If the action respondent brought against appellant in 1964 constituted an election to accelerate all payments under the note, the statute of limitations began to run against the entire indebtedness at that time. Amer. Mut. B. & L. Co. v. Kesler, 64 Idaho 799, 137 P.2d 960 (1943); Union Central Life Ins. Co. v. Keith, 58 Idaho 471, 74 P.2d 699 (1937). If there was no election to accelerate the terms of the note, the statute of limitations applies to each installment separately, and does not begin to run on any installment until it is due. H. M. Chase Corp. v. Idaho Potato Processors, Inc., 96 Idaho 398, 529 P.2d 1270 (1974). On remand the district court should make findings of fact and conclusions of law on these factual issues.

The mortgage on the homestead property, which was executed by the court *286clerk on appellant’s behalf pursuant to the 1963 divorce decree, is of questionable validity. As noted above, a patent has never been issued for the homestead property. At the time the mortgage was executed, 43 U.S.C. § 175 (1922) provided:

“No lands acquired under the provisions of the homestead laws and laws supplemental and amendatory thereof shall in any event become liable to the satisfaction of any debt contracted prior to the issuing of the patent therefor.” (Repealed October 21, 1976.)

This federal statute is binding on the State of Idaho. Ruddy v. Rossi, 248 U.S. 104, 39 S.Ct. 46, 63 L.Ed. 148 (1918), reversing 28 Idaho 376, 154 P. 977 (1916). Under this section of the • homestead law, an involuntary lien or encumbrance cannot attach to homestead property for debts incurred prior to patent. St. Marie v. Chester B. Brown Co., 84 Idaho 216, 370 P.2d 195 (1962); Barnard v. Boller, 105 Cal. 214, 38 P. 728 (1894); Craig Lumber Co. v. Ramey, 108 Colo. 516, 119 P.2d 608 (1941); Wallowa Nat’l Bank v. Riley, 29 Or. 289, 45 P. 766 (1896); Razzano v. Burcham, 118 Wash. 142, 203 P. 23 (1921). However, cases hold that when a voluntary encumbrance or lien is placed on the land by the entryman, the lien attaches to the entryman’s interest. St. Marie v. Chester B. Brown Co., supra, 84 Idaho at 219, 370 P.2d 195; Bashore v. Adolf, 41 Idaho 84, 238 P. 534 (1925). A decision as to whether the mortgage at issue is voluntary or involuntary would be premature at this time. But, if the district court concludes that respondent’s cause of action on the promissory note is not barred by the statute of limitations, findings of fact and conclusions of law concerning the validity of the mortgagé will be necessary.

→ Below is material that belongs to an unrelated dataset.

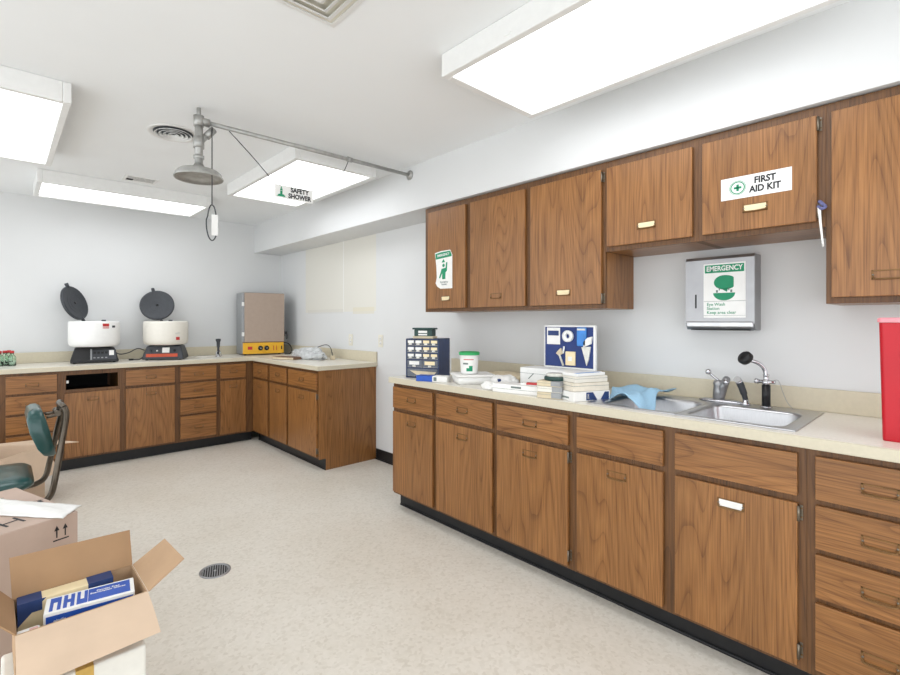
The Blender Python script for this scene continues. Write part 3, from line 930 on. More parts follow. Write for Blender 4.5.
m.tube([(0.038, 0, -0.078), (0.078, 0.0, -0.03)], 0.02, g, 10)
m.build('valve', t)
m = MB()
m.lathe([(0.022, -0.235), (0.03, -0.252), (0.06, -0.262), (0.10, -0.276), (0.117, -0.292), (0.117, -0.300), (0.126, -0.312), (0.124, -0.318), (0.10, -0.300), (0.06, -0.29), (0.0, -0.286)], g, n=40)
m.build('shower_head', t)
m = MB()
x, yy = 0.058, -0.035
m.tube([(x, yy, -0.03), (x, yy, -0.455)], 0.003, M['dgrey'], 8)
m.tube([(0.078, 0, -0.03), (x, yy, -0.03)], 0.006, g, 8)
ring = [(x + 0.030 * math.sin(a) * (1.0 if math.cos(a) < 0.3 else 0.8), yy, -0.555 + 0.098 * math.cos(a)) for a in [2 * PI * k / 26 for k in range(26)]]
m.tube(ring, 0.0035, M['dgrey'], 8, closed=True)
m.build('pull_ring', t)
m = MB(); m.box(x - 0.004, yy - 0.007, -0.625, x + 0.030, yy - 0.0035, -0.51, M['white'], 0.001); m.build('pull_tag', t)

t = thing('safety_shower_sign', 'small hanging safety shower sign on cords below the pipe', 'sign', (1.372, 2.777, 2.058))
m = MB(); m.box(-0.128, -0.002, 0, 0.128, 0.002, 0.082, M['white'], 0.001)
m.text('SAFETY\nSHOWER', 0.040, front_at(0.036, -0.0026, 0.041), M['ink'], 0.0016, xs=0.92)
G = M['green']
def tri(p):
    m.prism([(a, -0.003, b) for a, b in p], (0, 0.001, 0), G)
tri([(-0.09, 0.062), (-0.083, 0.062), (-0.083, 0.07), (-0.09, 0.07)])
tri([(-0.096, 0.048), (-0.077, 0.048), (-0.082, 0.06), (-0.091, 0.06)])
tri([(-0.094, 0.024), (-0.079, 0.024), (-0.079, 0.046), (-0.094, 0.046)])
tri([(-0.115, 0.010), (-0.058, 0.010), (-0.07, 0.024), (-0.103, 0.024)])
m.build('panel', t)
m = MB()
m.tube(bez([(-0.126, 0, 0.082), (-0.25, 0, 0.2), (-0.40, 0, 0.329)], 5), 0.0026, M['dgrey'], 6); m.build('cord', t)
m = MB()
m.tube(bez([(0.126, 0, 0.078), (0.20, 0, 0.105), (0.28, 0, 0.16), (0.355, 0, 0.25), (0.395, 0, 0.332)], 5), 0.0028, M['dgrey'], 6); m.build('cord', t)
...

At the trial '.below, appellant presented evidence of an agreement between himself and respondent, whereby respondent agreed to release him from his obligations under the divorce decree if he would help her through college. Even though the pleadings make no mention of this oral agreement, evidence regarding it was not objected to at trial. Under I.R.C.P. 15(b) the introduction of this evidence was sufficient to raise an issue as to whether or not the oral agreement constituted a novation which discharged appellant’s obligations under the decree of divorce. Thus, we also remand this case for findings of fact and conclusions of law as to whether the oral agreement constituted a novation, and if so, its effect upon appellant’s obligations under the divorce decree and the note.

Since a variety of unresolved factual issues exist, in the interest of justice the parties should be allowed to fully litigate them prior to their determination. We therefore order a new trial on the issues discussed above with regard to the decree of divorce, the promissory note, the mortgage, and the oral agreement. Judgment reversed, and cause remanded for further proceedings consistent with this opinion. Costs to appellant.

DONALDSON and BISTLINE, JJ., and DUNLAP, J. pro tem., concur. SHEPARD, C. J., dissents without opinion.

. § I.C. 5-215 provides in pertinent part:

Action on judgment. .

Within six years:

1. An action upon a judgment or decree of any court of the United States, or of any state or territory within the United States.